Even after the discontinuance of confidentiality pledges, many agencies will continue to hold a great deal of business information previously submitted "in confidence". In addition, regardless of confidentiality pledges, other information collected and maintained by Federal agencies may well be "confidential" within the meaning of exemption (b)(4) of the FOIA because its release would be likely to cause substantial competitive injury to the reporting entity under the National Parks test.' As already mentioned, some of this information is now being disclosed either voluntarily or in response to FOIA requests.

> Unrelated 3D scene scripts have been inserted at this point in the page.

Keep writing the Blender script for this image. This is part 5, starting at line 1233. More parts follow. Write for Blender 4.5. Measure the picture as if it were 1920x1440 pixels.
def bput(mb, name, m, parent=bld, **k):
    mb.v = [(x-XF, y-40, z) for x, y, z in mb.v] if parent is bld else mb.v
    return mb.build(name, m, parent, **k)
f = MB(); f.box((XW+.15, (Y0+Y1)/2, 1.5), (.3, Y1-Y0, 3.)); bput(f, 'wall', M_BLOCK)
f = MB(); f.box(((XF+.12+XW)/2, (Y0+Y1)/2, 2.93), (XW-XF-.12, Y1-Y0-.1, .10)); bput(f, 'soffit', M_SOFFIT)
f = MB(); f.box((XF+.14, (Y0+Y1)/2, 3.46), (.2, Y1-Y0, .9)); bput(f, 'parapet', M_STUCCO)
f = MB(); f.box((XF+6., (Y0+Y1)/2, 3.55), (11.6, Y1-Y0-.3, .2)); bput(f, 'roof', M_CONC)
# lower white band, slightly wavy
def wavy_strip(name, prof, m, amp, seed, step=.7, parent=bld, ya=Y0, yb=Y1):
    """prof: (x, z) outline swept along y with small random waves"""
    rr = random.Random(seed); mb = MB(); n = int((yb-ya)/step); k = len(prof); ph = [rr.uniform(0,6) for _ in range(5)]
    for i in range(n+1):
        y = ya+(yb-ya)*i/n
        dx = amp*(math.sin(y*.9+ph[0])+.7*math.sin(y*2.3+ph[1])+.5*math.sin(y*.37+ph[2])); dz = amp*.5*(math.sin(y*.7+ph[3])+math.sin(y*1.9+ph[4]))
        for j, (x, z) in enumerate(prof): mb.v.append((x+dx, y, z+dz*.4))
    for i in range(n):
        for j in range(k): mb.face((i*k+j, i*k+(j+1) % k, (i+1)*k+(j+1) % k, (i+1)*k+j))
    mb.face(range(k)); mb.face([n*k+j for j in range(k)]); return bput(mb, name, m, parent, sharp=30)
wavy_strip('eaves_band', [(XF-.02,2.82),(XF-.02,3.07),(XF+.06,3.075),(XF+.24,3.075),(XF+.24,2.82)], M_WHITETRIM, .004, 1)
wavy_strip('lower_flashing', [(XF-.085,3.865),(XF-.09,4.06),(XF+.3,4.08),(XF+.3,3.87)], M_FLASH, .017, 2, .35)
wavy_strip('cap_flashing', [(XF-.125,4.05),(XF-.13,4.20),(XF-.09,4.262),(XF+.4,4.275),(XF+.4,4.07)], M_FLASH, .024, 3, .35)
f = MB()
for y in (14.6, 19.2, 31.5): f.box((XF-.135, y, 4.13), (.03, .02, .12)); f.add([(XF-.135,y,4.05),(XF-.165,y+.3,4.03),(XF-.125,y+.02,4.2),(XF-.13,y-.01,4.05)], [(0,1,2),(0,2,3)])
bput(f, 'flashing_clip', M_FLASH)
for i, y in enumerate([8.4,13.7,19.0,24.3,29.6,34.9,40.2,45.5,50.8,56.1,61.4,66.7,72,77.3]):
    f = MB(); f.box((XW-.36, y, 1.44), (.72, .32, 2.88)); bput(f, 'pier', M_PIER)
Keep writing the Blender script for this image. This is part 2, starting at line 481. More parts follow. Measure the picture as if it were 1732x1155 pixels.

There is no doubt that the FOIA is increasingly being used to serve private interests — in many instances by members of the business community to obtain information about their competitors. Often the agency which has collected the information or is maintaining it has little interest in resisting its disclosure and may even initiate disclosure in the absence of a FOIA request. The company or other reporting unit, rather than the agency receiving the FOIA request, is the real "party in interest" and certainly is in a much better position to explain the significance of the information and the effect which its disclosure might have on its competitive position. Yet, in the absence of an agency requirement to notify the source of the data, the latter may be unaware of the requested or contemplated disclosure of the information until after the data have been released. Some agencies now provide, by regulation, for mandatory notification, or notification and an opportunity for consultation, to all persons who have submitted information in confidence whenever a FOIA request for such data is made. In the interests of fairness, the Commission believes that all agencies should be required, at a minimum, to notify those who have submitted information pursuant to a confidentiality pledge prior to agency disclosure of such data. Because of the strict time limitations in the amended FOIA requiring, in most instances, an agency response within ten days following receipt of the request, agencies should be required to

'National Parks and Conservation Ass'n. v. Morton, 498 F. 2d 765 (D.C. Cir., 1974); National Parks and Conservation Ass'n. v. Kleppe, 547 F. 2d 673 (D.C. Cir., 1976).